BTCanada

Mother Knows Best: Talking Back To The ‘Experts’ edit J. Nathanson and L.C. Tuley, Demeter Press, Toronto.

Maternal Thinking:  Philosophy, Politics, Practice  edit A. O’Reilly, Demeter Press, Toronto.

(Both books sold through the Motherhood Institute and Demeter Press (formerly the Association for Research on Mothering (ARM))

http://www.motherhoodinstitute.org

http://www.demeterpress.org

The Association for Research on Mothering (ARM) offers wonderful scholarly analysis and mother-wisdom narratives based on the editors’ own original work and the work of wise women before them and around them.  They look at the entrenched – and damaging – societal mother bashing that serves to enforce the perception of maternal inadequacy.  “In other words, “experts” serve to inform children that mothers aren’t smart or capable enough to know how to raise their children without being told”.   Andrea O’Reilly argues for empowered mothering that celebrates women’s agency – rejecting ‘sacrificial mothering’ for a mothering model that “recognizes that both mothers and children benefit when the mother lives her life and practices mothering from a position of agency, authority, authenticity, and autonomy” (italics are mine as I think this is such a true and powerful statement). 
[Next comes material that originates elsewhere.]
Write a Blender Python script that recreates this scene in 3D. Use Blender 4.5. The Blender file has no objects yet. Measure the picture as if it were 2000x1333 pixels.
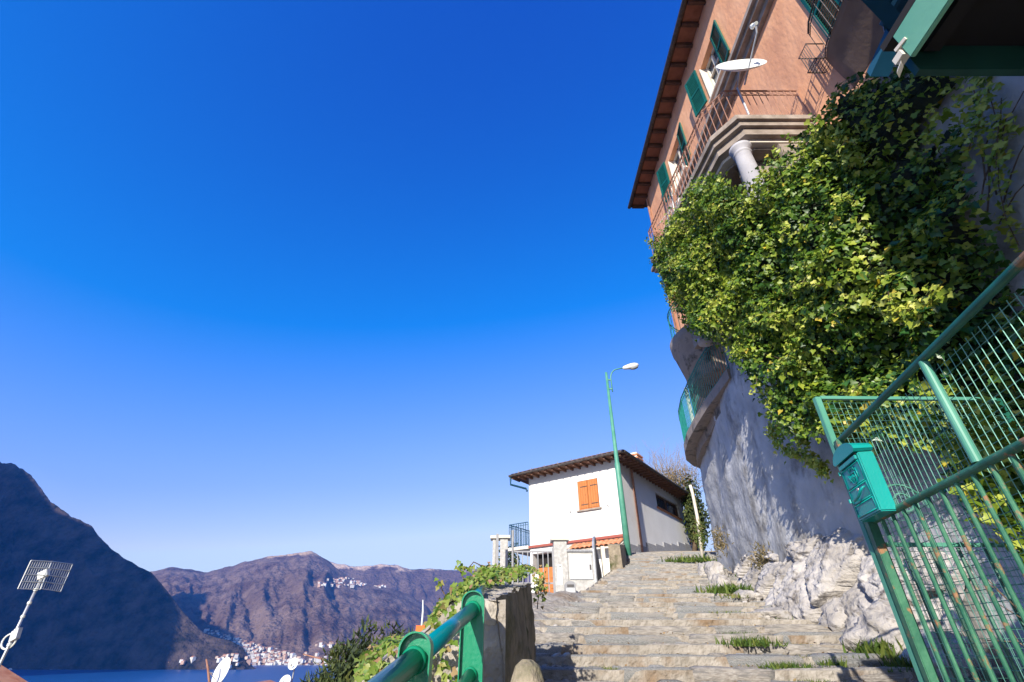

How many times have I heard the obstetrical bias that ‘only stupid women have kids’ or that “women aren’t bright enough to assess their own risks and make their own decisions”?   It is an offensive myth and the Association for Research on Mothering blows it out of the water.  Quoting Sara Ruddick in Maternal Thinking (an essay in Joyce Trebilcot’s 1984 collection titled Mothering: Essays in Feminist Theory) “The work of mother’s demands that mothers think; out of this need for thoughtfulness, a distinctive discipline emerges”.